## TASK TO COMPLETE
Can you write out every line from the start of the records below through the line containing "def zu(n): return (n-24)*U", leaving out any pictures?

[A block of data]
..........
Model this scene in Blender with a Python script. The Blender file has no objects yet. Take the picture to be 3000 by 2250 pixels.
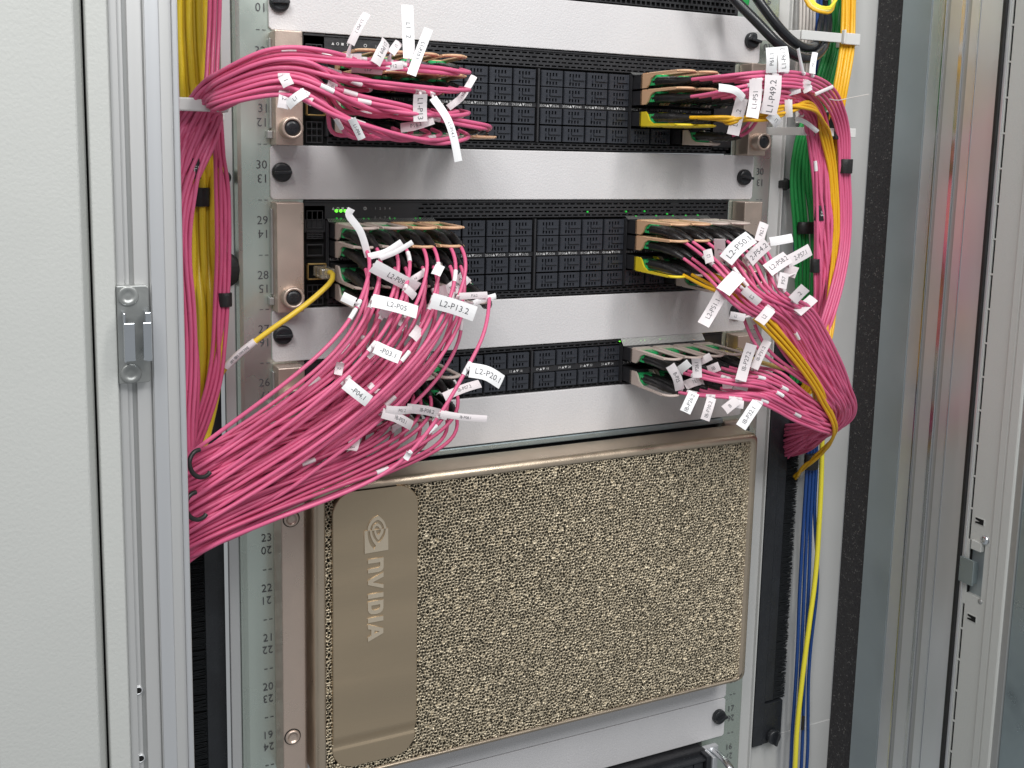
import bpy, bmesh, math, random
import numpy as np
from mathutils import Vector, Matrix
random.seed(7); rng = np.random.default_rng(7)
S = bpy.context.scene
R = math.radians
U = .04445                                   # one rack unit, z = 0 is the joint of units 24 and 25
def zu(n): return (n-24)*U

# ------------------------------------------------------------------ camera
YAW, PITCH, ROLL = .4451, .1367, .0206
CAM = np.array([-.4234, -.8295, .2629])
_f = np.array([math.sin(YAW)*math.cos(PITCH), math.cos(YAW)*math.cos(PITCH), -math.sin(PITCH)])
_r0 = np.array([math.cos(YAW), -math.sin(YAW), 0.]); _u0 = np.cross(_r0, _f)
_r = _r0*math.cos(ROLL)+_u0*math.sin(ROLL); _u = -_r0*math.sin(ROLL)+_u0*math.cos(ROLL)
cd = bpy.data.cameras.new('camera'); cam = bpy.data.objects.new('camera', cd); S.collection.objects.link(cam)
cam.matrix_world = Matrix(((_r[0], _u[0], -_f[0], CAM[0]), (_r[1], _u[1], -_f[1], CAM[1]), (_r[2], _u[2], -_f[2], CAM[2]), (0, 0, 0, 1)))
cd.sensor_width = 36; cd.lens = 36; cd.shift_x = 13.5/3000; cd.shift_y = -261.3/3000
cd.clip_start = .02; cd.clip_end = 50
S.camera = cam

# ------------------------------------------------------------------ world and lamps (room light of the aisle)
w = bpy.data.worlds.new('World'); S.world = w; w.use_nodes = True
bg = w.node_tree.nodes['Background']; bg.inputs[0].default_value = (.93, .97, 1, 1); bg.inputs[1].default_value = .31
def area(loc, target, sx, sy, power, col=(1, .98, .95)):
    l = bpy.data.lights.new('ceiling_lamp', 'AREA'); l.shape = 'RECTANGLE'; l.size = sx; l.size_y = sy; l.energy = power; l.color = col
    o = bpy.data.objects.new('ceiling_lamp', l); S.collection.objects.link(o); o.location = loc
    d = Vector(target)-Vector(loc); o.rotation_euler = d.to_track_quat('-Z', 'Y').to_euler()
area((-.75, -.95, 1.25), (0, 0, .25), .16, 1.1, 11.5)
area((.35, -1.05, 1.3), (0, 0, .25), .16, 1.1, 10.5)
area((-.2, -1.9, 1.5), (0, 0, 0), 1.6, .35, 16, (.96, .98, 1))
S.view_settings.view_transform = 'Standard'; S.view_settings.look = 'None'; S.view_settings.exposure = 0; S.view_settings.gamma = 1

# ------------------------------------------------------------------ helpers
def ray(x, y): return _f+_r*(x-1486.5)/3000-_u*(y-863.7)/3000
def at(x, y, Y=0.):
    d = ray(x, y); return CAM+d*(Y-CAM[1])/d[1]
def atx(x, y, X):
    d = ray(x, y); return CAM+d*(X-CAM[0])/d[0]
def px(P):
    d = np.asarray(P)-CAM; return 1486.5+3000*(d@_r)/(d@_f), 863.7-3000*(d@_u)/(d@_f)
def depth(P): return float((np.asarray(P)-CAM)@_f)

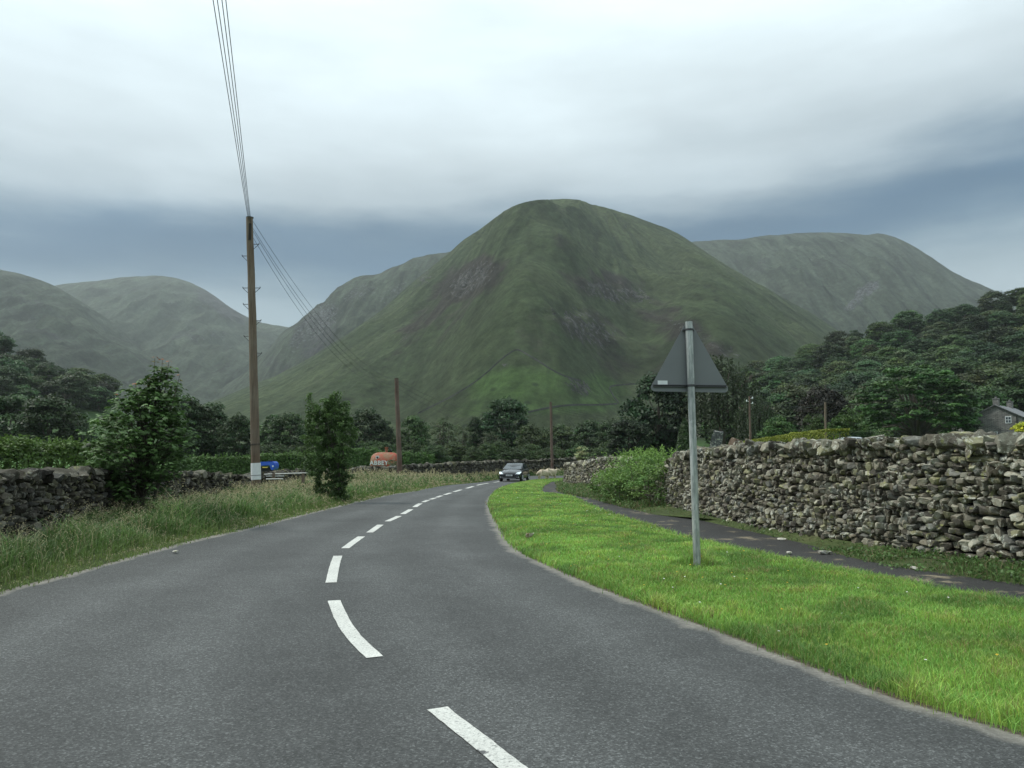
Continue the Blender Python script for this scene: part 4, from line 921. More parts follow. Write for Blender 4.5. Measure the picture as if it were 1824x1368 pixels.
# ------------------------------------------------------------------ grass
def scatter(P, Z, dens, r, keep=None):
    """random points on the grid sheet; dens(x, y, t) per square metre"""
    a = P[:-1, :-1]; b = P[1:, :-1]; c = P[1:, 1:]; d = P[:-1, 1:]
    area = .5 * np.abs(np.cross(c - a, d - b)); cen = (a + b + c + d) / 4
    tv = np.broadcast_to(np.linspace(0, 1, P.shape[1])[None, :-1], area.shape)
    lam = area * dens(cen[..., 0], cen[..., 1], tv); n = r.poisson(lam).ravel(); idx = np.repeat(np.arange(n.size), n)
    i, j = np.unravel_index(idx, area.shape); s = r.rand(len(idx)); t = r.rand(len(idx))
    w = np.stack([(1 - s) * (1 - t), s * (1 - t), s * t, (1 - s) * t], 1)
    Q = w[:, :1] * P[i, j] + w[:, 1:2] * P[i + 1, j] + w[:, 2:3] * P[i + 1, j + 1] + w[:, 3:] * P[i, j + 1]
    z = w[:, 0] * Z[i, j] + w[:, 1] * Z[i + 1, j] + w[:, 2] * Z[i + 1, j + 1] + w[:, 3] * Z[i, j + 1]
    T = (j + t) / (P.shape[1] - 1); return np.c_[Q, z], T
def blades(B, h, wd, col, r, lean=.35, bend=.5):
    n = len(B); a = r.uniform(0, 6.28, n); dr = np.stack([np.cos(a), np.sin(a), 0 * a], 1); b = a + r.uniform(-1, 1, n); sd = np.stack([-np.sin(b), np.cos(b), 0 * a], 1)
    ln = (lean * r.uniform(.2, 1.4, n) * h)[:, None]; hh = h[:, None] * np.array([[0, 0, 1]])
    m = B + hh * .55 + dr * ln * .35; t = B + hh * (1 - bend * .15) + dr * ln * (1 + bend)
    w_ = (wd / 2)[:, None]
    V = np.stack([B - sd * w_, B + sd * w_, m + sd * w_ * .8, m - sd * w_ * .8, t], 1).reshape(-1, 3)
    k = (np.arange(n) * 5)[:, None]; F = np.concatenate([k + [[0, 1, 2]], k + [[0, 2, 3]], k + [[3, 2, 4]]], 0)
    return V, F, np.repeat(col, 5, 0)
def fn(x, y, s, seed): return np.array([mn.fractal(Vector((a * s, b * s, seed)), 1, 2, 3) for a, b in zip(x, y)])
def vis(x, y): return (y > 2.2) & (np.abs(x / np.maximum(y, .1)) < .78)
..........
## RESULT OF THE EXERCISE
Model this scene in Blender with a Python script. The Blender file has no objects yet. Take the picture to be 3000 by 2250 pixels.
import bpy, bmesh, math, random
import numpy as np
from mathutils import Vector, Matrix
random.seed(7); rng = np.random.default_rng(7)
S = bpy.context.scene
R = math.radians
U = .04445                                   # one rack unit, z = 0 is the joint of units 24 and 25
def zu(n): return (n-24)*U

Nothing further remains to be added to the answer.